» **EXERCISE TASK**: Set down each line of the data below exactly as it stands, dropping the pictures.

» **PROVIDED MATERIAL**:

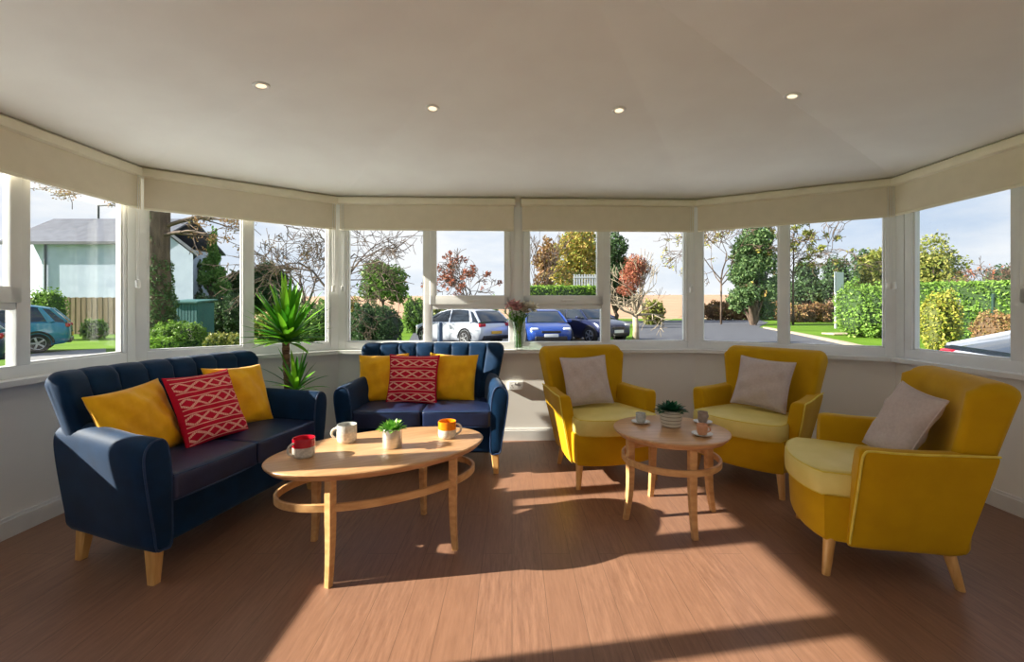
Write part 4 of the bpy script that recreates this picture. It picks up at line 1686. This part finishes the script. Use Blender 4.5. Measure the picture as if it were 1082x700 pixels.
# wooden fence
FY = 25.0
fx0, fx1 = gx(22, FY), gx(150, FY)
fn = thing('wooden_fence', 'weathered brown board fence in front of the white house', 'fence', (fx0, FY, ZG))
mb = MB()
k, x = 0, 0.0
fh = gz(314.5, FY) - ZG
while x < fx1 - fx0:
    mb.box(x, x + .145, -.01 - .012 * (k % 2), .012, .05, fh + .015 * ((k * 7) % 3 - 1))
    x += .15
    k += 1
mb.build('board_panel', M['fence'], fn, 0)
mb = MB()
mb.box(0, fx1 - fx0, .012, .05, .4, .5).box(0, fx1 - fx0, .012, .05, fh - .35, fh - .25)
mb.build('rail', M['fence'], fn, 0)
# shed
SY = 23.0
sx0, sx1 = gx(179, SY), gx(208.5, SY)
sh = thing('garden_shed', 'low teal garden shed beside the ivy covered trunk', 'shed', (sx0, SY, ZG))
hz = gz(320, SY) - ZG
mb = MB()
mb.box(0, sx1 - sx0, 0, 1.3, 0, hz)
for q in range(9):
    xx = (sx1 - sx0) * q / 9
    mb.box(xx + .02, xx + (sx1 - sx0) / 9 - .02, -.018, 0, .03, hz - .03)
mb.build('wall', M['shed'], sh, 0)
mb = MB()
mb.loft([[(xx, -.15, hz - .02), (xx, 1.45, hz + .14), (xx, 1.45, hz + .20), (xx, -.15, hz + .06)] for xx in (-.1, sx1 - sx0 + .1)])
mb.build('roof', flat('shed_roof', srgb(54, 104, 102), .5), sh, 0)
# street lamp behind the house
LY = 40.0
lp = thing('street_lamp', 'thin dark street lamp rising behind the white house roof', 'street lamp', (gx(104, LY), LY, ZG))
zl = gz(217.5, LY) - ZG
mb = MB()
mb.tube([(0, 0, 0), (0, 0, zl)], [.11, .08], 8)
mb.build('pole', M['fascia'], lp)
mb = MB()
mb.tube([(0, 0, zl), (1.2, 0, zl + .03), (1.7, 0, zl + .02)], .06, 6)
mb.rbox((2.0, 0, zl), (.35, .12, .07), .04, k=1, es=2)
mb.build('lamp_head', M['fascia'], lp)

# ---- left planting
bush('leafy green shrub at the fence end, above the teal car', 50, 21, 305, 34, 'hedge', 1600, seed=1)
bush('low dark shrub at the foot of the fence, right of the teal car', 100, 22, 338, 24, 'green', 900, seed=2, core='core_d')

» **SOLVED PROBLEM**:
Write part 4 of the bpy script that recreates this picture. It picks up at line 1686. This part finishes the script. Use Blender 4.5. Measure the picture as if it were 1082x700 pixels.
# wooden fence
FY = 25.0
fx0, fx1 = gx(22, FY), gx(150, FY)
fn = thing('wooden_fence', 'weathered brown board fence in front of the white house', 'fence', (fx0, FY, ZG))
mb = MB()
k, x = 0, 0.0
fh = gz(314.5, FY) - ZG
while x < fx1 - fx0:
    mb.box(x, x + .145, -.01 - .012 * (k % 2), .012, .05, fh + .015 * ((k * 7) % 3 - 1))
    x += .15
    k += 1
mb.build('board_panel', M['fence'], fn, 0)
mb = MB()
mb.box(0, fx1 - fx0, .012, .05, .4, .5).box(0, fx1 - fx0, .012, .05, fh - .35, fh - .25)
mb.build('rail', M['fence'], fn, 0)
# shed
SY = 23.0
sx0, sx1 = gx(179, SY), gx(208.5, SY)
sh = thing('garden_shed', 'low teal garden shed beside the ivy covered trunk', 'shed', (sx0, SY, ZG))
hz = gz(320, SY) - ZG
mb = MB()
mb.box(0, sx1 - sx0, 0, 1.3, 0, hz)
for q in range(9):
    xx = (sx1 - sx0) * q / 9
    mb.box(xx + .02, xx + (sx1 - sx0) / 9 - .02, -.018, 0, .03, hz - .03)
mb.build('wall', M['shed'], sh, 0)
mb = MB()
mb.loft([[(xx, -.15, hz - .02), (xx, 1.45, hz + .14), (xx, 1.45, hz + .20), (xx, -.15, hz + .06)] for xx in (-.1, sx1 - sx0 + .1)])
mb.build('roof', flat('shed_roof', srgb(54, 104, 102), .5), sh, 0)
# street lamp behind the house
LY = 40.0
lp = thing('street_lamp', 'thin dark street lamp rising behind the white house roof', 'street lamp', (gx(104, LY), LY, ZG))
zl = gz(217.5, LY) - ZG
mb = MB()
mb.tube([(0, 0, 0), (0, 0, zl)], [.11, .08], 8)
mb.build('pole', M['fascia'], lp)
mb = MB()
mb.tube([(0, 0, zl), (1.2, 0, zl + .03), (1.7, 0, zl + .02)], .06, 6)
mb.rbox((2.0, 0, zl), (.35, .12, .07), .04, k=1, es=2)
mb.build('lamp_head', M['fascia'], lp)

# ---- left planting
bush('leafy green shrub at the fence end, above the teal car', 50, 21, 305, 34, 'hedge', 1600, seed=1)
bush('low dark shrub at the foot of the fence, right of the teal car', 100, 22, 338, 24, 'green', 900, seed=2, core='core_d')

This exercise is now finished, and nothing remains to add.